All of which makes good sense, and will likely continue to make good sense until the next batch of research shows up next week or in 20 years from now with a new idea.
What I found interesting was the amount of space dedicated to the research at hand compared to what apparently is just as powerful an issue if not more so – witnessing the desired characteristic displayed by significant people in the child’s life (teachers, parents, etc.).  This was the concluding few paragraphs of the essay, as well as the overall conclusion, even though far more ink was spent on techniques of verbally conveying praise or criticism to children in order to elicit particular traits.
Before we were all so enlightened and deft enough to seek to elicit particular traits in our children based on what would make them most successful, before we had scads of psychological reports and millions of dollars of research, people raised children as well.  They were likely raised more by proximity than agenda.  They learned from us whatever they saw in us, which might indicate why there was such an emphasis on being decent people.  Attempting to cultivate in someone else something lacking in yourself is tricky business at best, and research tends to support the idea that it isn’t very successful.
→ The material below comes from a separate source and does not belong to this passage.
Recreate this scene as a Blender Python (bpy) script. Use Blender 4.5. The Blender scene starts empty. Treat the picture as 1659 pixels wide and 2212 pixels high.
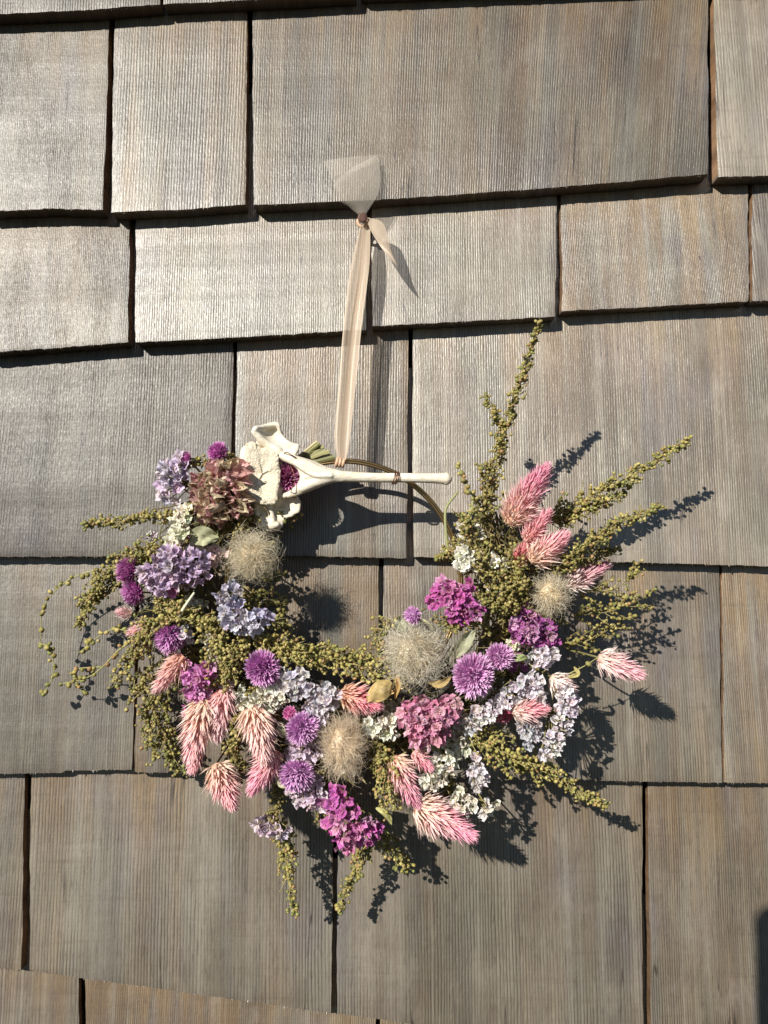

But something else this report didn’t touch on is the importance of not merely conveying a particular behavior, whether verbally or by example, but in conveying the reason for the behavior as well.  Why is selflessness better than selfishness?  Why is kindness better than always focusing on yourself?  Why share when you can have more for yourself?  Why be honest both about your successes and your shortcomings instead of crafting a picture-perfect image of yourself that is a lie?  
There is great value in moral behavior, both to the individual as well as to the society in which that individual finds themselves.  Some of the greatest villains in history though have realized that it can be an even greater asset to be ruthless rather than  kind, that if everyone seeks to be kind, an individual can capitalize on this to their own advantage.  So the question becomes why be moral, if it’s possible to achieve even greater power or glory or riches by exploiting the kindness of others?
We leave the realms of what psychology can tell us pretty quickly in this line of thinking, but it’s critical.  There must be a why associated with the what.  And if the why simply has to do with personal success, the child will eventually see it for the sham that it is.  It must be grounded in something larger and deeper and more permanent than cultural norms or personal agendas.  It must be grounded in our deeper identity not as citizens of a particular country or culture, but as creatures part of a larger creation, who and what we were originally intended to be and what we are being restored to.  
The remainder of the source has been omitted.